EDIT: =delete-ing the copy-constructor also triggers this error.
The problem is that when you declare destructor, implicit move constructor won't be declared, because
(N4594 12.8/9)
If the definition of a class X does not explicitly declare a move constructor, a non-explicit one will be implicitly declared as defaulted if and only if
...
- X does not have a user-declared destructor
Base has user-declared destructor (it doesn't matter that it's defaulted).
When MakeLazyInt tries to return constructed Derived object, it calls Derived move constructor.
Derived implicitly-declared move constructor doesn't call Base move constructor (because that doesn't exist), but rather your templated Base(U&&) constructor.
And here's the problem, callable parameter doesn't contain callable object but Base object, which really doesn't contain operator ().
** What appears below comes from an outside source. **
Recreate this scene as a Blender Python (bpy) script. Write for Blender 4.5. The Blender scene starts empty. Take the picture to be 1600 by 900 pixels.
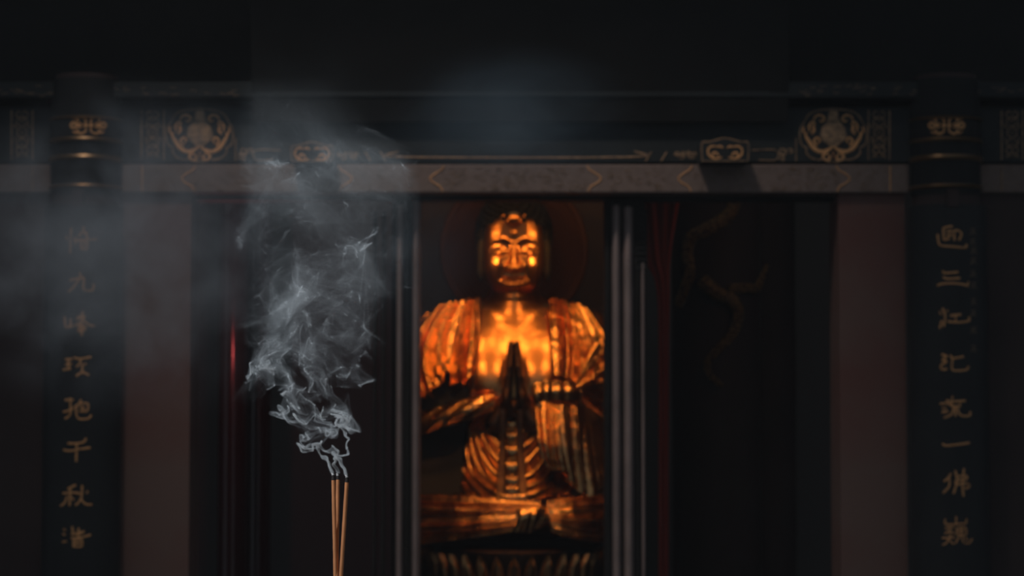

To solve the problem simply declare move constructor inside Base:
template <typename T>
class Base
{
protected:
template <typename U>
Base(U&& callable)
{
static_assert(
std::is_same<
typename std::remove_reference<decltype(callable())>::type, T
>::value,
"Expression does not evaluate to correct type!");
}
public:
virtual ~Base(void) =default; // When declared, no implicitly-declared move constructor is created
Base(Base&&){} //so we defined it ourselves
virtual operator T(void) =0;
};